I dont think anyone expects an immediate reversal from a complaint. Time usually tells if decisions are good or bad. The first barometer is how your customers feel about the change. If you complain, they know your unhappy
unhappy customers dont increase spending. As time passes, Disney will look at DVC member resort spending. If resort spending drops, Disney will decide if the decision increased profits.
But DVC knew going in that the decision would be unpopular with many members. The decision was apparently based upon the determination that it was not just to have 100% of members paying for a benefit only used by...significantly less than 100%. DVC would have gone into this with the expectation that the vast majority of those who were valet parking would be upset and/or complain about the change. Still, the numbers would speak for themselves.
I think the decision will be a lose/lose situation. The valet employees are going to lose a lot of income from tips creating unhappy employees. I would easily spend more tipping valet employees than the new $12.00 per day cost. Our resort hopping for lunch, dinner and souvenirs will greatly diminish.
Again, something DVC would have known up-front. In fact, as I suggested in another reply, you could certainly argue that it was in DISNEY'S best interest to subsidize parking. The company as a whole would stand to make millions of additional dollars per year in valet parking fees paid by member dues. The fact that they didn't go that route suggests that perhaps it wasn't in the best interest of DVC MEMBERS to do so.
I feel DVC members have made a long term commitment to Disney. If I dont see a reciprocal benefit from being a member, Ill go offsite. You can never go wrong when you reward loyal customers.
Disney doesn't do loyalty programs. Doesn't matter if you're a DVC member visiting every year, a local who visits every-other-weekend or a cash guest who drops $5 grand at the Poly every year. Disney doesn't have any magic punch card system where every 10th trip is free.
These so-called "loyalty programs" are most useful in competitive industries where all vendors offer a similar product. Office Max has a points program to keep you from buying the exact same product from Staples or Office Depot. Delta offers sky miles to keep you from flying Northwest or American. Alamo offers perks to keep you from renting from Budget or Hertz.
Apparently Disney doesn't feel similar competition exists in the theme park industry. It's been nearly a decade since they have had any sort of rewards club (Magic Kingdom Club / Disney Club?) And that situation isn't likely to change until the beancounters decide there's a financial reason to offer such benefits.
Discounts usually do increase business, but the question is whether the added business will exceed the cost of the perk.
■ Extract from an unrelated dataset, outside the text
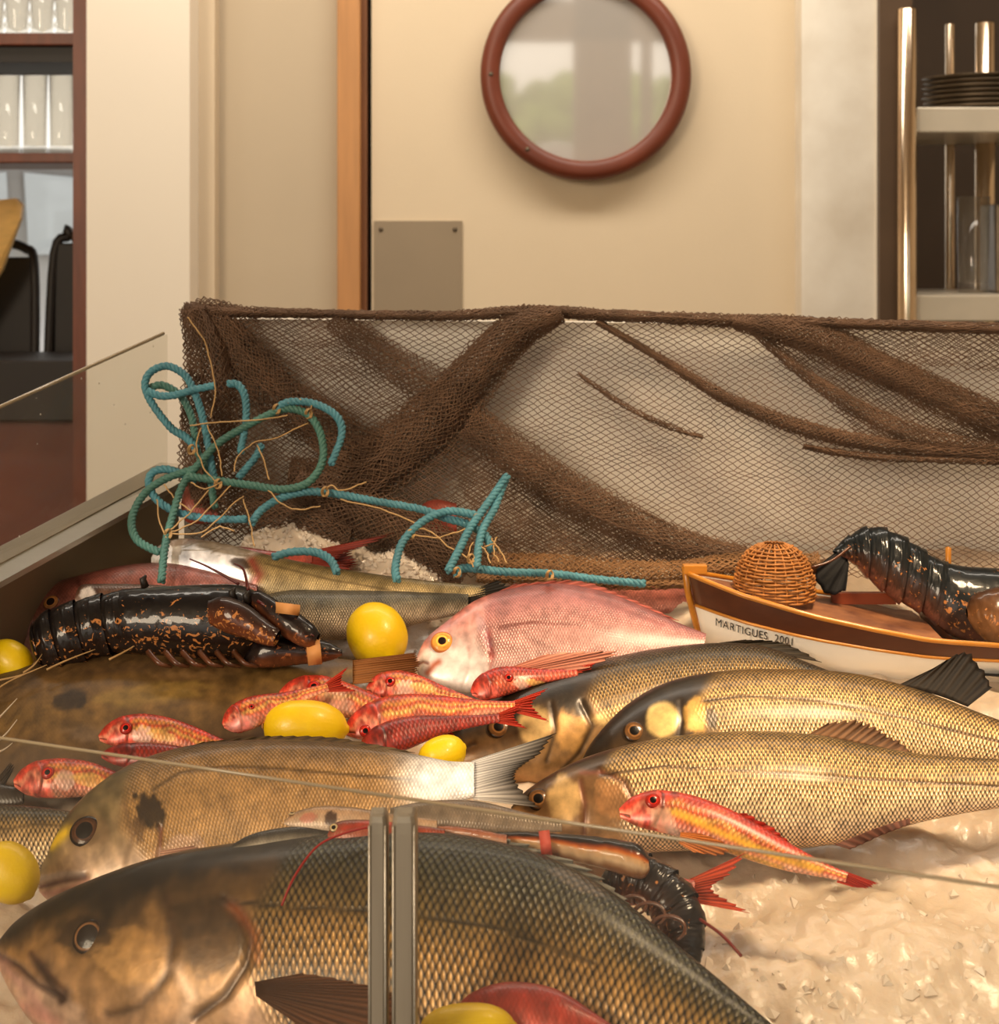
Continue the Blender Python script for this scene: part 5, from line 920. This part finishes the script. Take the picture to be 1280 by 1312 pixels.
strip(nb, [(600, 540), (680, 600), (760, 650), (880, 700), (1000, 722), (1060, 726)], [22, 26, 26, 22, 14, 8], 3, 6, off=.012, cl=9, ca=2.6, bulge=.014)
strip(nb, [(765, 412), (850, 462), (940, 515), (1040, 552), (1150, 572), (1400, 592)], [3, 5, 8, 10, 9, 8], 4, 7, off=.010, cl=9, ca=1.8)
strip(nb, [(940, 412), (1040, 432), (1120, 468), (1200, 505), (1400, 600)], [8, 22, 20, 20, 22], 4, 8, off=.012, cl=9, ca=2.2, bulge=.016)
strip(nb, [(1030, 572), (1120, 585), (1310, 592)], [3, 5, 5], 3, 9, off=.010, cl=9, ca=1.8)
strip(nb, [(960, 420), (1060, 500), (1180, 560), (1310, 575)], [4, 10, 14, 12], 2, 19, off=.009, cl=9, ca=2.2)
strip(nb, [(740, 478), (800, 520), (860, 548), (900, 560)], [2, 3, 4, 2], 2, 10, off=.008, cl=8, ca=1.8)
strip(nb, [(380, 612), (440, 650), (520, 680), (600, 730)], [16, 30, 34, 26], 3, 11, off=.03, cl=9, ca=2.6, bulge=.02)
strip(nb, [(250, 640), (300, 650), (380, 660), (450, 680)], [26, 30, 24, 20], 3, 12, off=.03, cl=9, ca=2.8, bulge=.01)
strip(nb, [(520, 700), (560, 720), (590, 742)], [18, 20, 16], 3, 13, off=.03, cl=9, ca=2.4)
nb.build('gathered_fold', M['net'], nt_o)['kind'] = 'stuff'
nb = Net()
strip(nb, [(630, 725), (700, 730), (780, 735), (860, 734), (950, 726), (1050, 722)], [14, 18, 18, 16, 14, 12], 3, 14, off=.03, cl=10, ca=2.8, bulge=.02)
strip(nb, [(610, 740), (700, 742), (800, 748), (890, 748)], [6, 8, 8, 6], 3, 15, off=.04, cl=10, ca=2.4, bulge=.01)
nb.build('tan_border', M['net_tan'], nt_o)['kind'] = 'stuff'

# ------------------------------------------------------------------ ropes and twine
def rd(py): return float(np.interp(py, [470, 560, 640, 700, 745], [1.625, 1.595, 1.56, 1.515, 1.48]))
def rope(label, pts, r=.0041, mt='rope', zo=0.0, dz=None, pitch=.015, par=None):
    P = np.array([at(x, y, (rd(y)+zo)+(dz[i] if dz else 0)) for i, (x, y) in enumerate(pts)]); L_ = np.linalg.norm(np.diff(P, axis=0), axis=1).sum(); n = max(12, int(L_/.0022)); P = cr(P, np.linspace(0, len(P)-1, n))
    T, N_, B_ = frames(P); s = np.concatenate([[0], np.cumsum(np.linalg.norm(np.diff(P, axis=0), axis=1))]); m = MB()
    for k in range(3):
        a = s/pitch*2*math.pi+k*2*math.pi/3; m.tube(P+r*.52*(N_*np.cos(a)[:, None]+B_*np.sin(a)[:, None]), r*.56, 6)
    o = m.build('rope', M[mt], par)
    if par is None: tag(o, label, 'rope')
    return o
rope('blue rope making the high heart-shaped loop at upper left', [(252, 575), (238, 560), (219, 548), (195, 517), (186, 493), (194, 476), (215, 469), (238, 482), (252, 510), (262, 545), (270, 590), (276, 620)])
rope('short blue rope crossing level inside the high loop', [(189, 501), (205, 507), (225, 506), (250, 499), (275, 494)], zo=-.006)
rope('blue rope hanging in front of the net corner, hooked at its top', [(292, 492), (305, 493), (314, 509), (315, 540), (308, 580)], zo=-.006)
rope('darker blue rope strand inside the high loop', [(189, 500), (200, 494), (213, 495), (232, 508), (246, 536), (252, 575), (268, 610), (275, 650)], zo=.008, mt='rope_green')
rope('short blue rope curving through the net hole', [(335, 570), (328, 585), (314, 602), (306, 612)], zo=.0)
rope('longest green-blue rope, from the fish head up and round in a wide loop', [(207, 745), (211, 704), (219, 669), (234, 622), (258, 591), (281, 567), (312, 548), (352, 528), (375, 524), (398, 534), (412, 560), (413, 592), (395, 618), (363, 627), (324, 622), (281, 616), (242, 610)], mt='rope_green', zo=-.01)
rope('blue rope sagging low at left below the crossing', [(250, 616), (230, 606), (211, 601), (195, 606), (191, 622), (203, 642), (230, 657), (273, 665), (316, 665)], zo=.0)
rope('blue rope making the right-hand arch beside the wide loop', [(355, 523), (371, 515), (402, 517), (430, 532), (438, 556), (424, 595)], zo=-.012)
rope('green rope making the round loop at far lower left', [(205, 708), (176, 692), (169, 665), (184, 634), (211, 614), (252, 600)], mt='rope_green', zo=-.004)
rope('long blue rope running level from the ice mound to the centre', [(322, 671), (336, 653), (363, 637), (398, 630), (437, 634), (480, 642), (537, 652), (572, 664), (599, 672), (622, 686), (630, 705)], zo=-.004)
rope('blue rope arching down onto the ice at centre', [(509, 744), (507, 725), (517, 693), (545, 666), (576, 655), (610, 660)], zo=-.016)
rope('left strand of the upright blue rope pair at centre', [(650, 609), (627, 642), (603, 676), (588, 705), (574, 732)], zo=-.018)
rope('right strand of the upright blue rope pair at centre', [(648, 613), (634, 650), (619, 678), (613, 702), (611, 728)], zo=-.012)
rope('straight blue rope end lying level above the pink bream', [(586, 736), (588, 730), (603, 728), (650, 733), (705, 735), (763, 742), (826, 748)], zo=-.0, dz=[-.01, 0, 0, 0, .02, .03, .03])
rope('short bright blue rope hooked over the red gurnard', [(350, 714), (375, 707), (406, 708), (424, 718), (432, 734)], zo=-.012, dz=[0]*5)
tw = [[(240, 406), (258, 430), (270, 465), (276, 500), (270, 535)], [(244, 546), (280, 541), (330, 538), (368, 532)], [(300, 605), (305, 585), (325, 567), (355, 560), (395, 542)], [(258, 548), (252, 570), (262, 600), (280, 620)], [(266, 545), (280, 580), (285, 610)],
      [(202, 640), (205, 670), (214, 690)], [(216, 682), (240, 660), (268, 628)], [(216, 683), (250, 668), (296, 622)], [(218, 684), (262, 680), (300, 645), (312, 636)], [(245, 618), (262, 626), (285, 618)], [(210, 620), (225, 640), (245, 655)], [(312, 640), (320, 668), (326, 700)],
      [(344, 628), (360, 645), (385, 653), (410, 648)], [(417, 628), (425, 622), (440, 628), (470, 618)], [(436, 640), (480, 650), (510, 660), (540, 676)], [(527, 684), (560, 689), (590, 680), (606, 672)], [(527, 684), (545, 678), (575, 700), (603, 718)], [(355, 524), (380, 512), (398, 518), (396, 530)],
      [(630, 690), (640, 705), (650, 722)], [(610, 690), (622, 706), (628, 722)], [(620, 700), (634, 698), (645, 710)], [(330, 570), (338, 590), (345, 615)], [(258, 688), (280, 675), (300, 680)], [(606, 695), (600, 712), (606, 726)], [(637, 688), (632, 706), (640, 720)]]
m_ = M['twine']
for p in tw:
    P = np.array([at(x, y, rd(y)-.014) for x, y in p]); P = cr(P, np.linspace(0, len(P)-1, 24)); P = P+np.stack([fbm(np.arange(24)*.4+k*9, np.arange(24)*0.+p[0][0], 3)-.5 for k in range(3)], -1)*.0025
    tube('twine', P, .0008, m_, nt_o, 5)
for x, y in ((246, 576), (280, 620), (216, 684), (417, 630), (527, 684), (396, 530), (355, 524), (586, 733), (604, 716), (705, 737), (612, 664)):
    P = [at(x+4*math.cos(a)+a*.3-2, y+6*math.sin(a), rd(y)-.014-.003*math.sin(2*a)) for a in np.linspace(0, 11, 30)]; tube('twine_knot', P, .0009, m_, nt_o, 5)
Let's say that Artist's Palette at SSR generates about $1 million in revenue per year and DVC is considering a 20% discount. With that discount, the restaurant now needs to generate $1.25 million in gross receipts (before 20% discount applied) just to equal the non-discounted revenues. And that doesn't take into account the added overhead involved with selling $1.25 million in product rather than $1 million. They would need to add more staff, have higher material costs, higher packaging costs, condiments, utilities, etc. Disney would probably need to see a 40-50% increase in sales to justify a 20% discount. Is that a realistic expectation?
If perks don't generate added revenue, they will disappear. If Artist's Palette offers that 20% discount and revenues go from $1 mil to $800,000 there's no sense in offering it. Disney isn't going to accept a $200k drop in sales on the assumption that the 20% dining discount will somehow increase DVC point sales.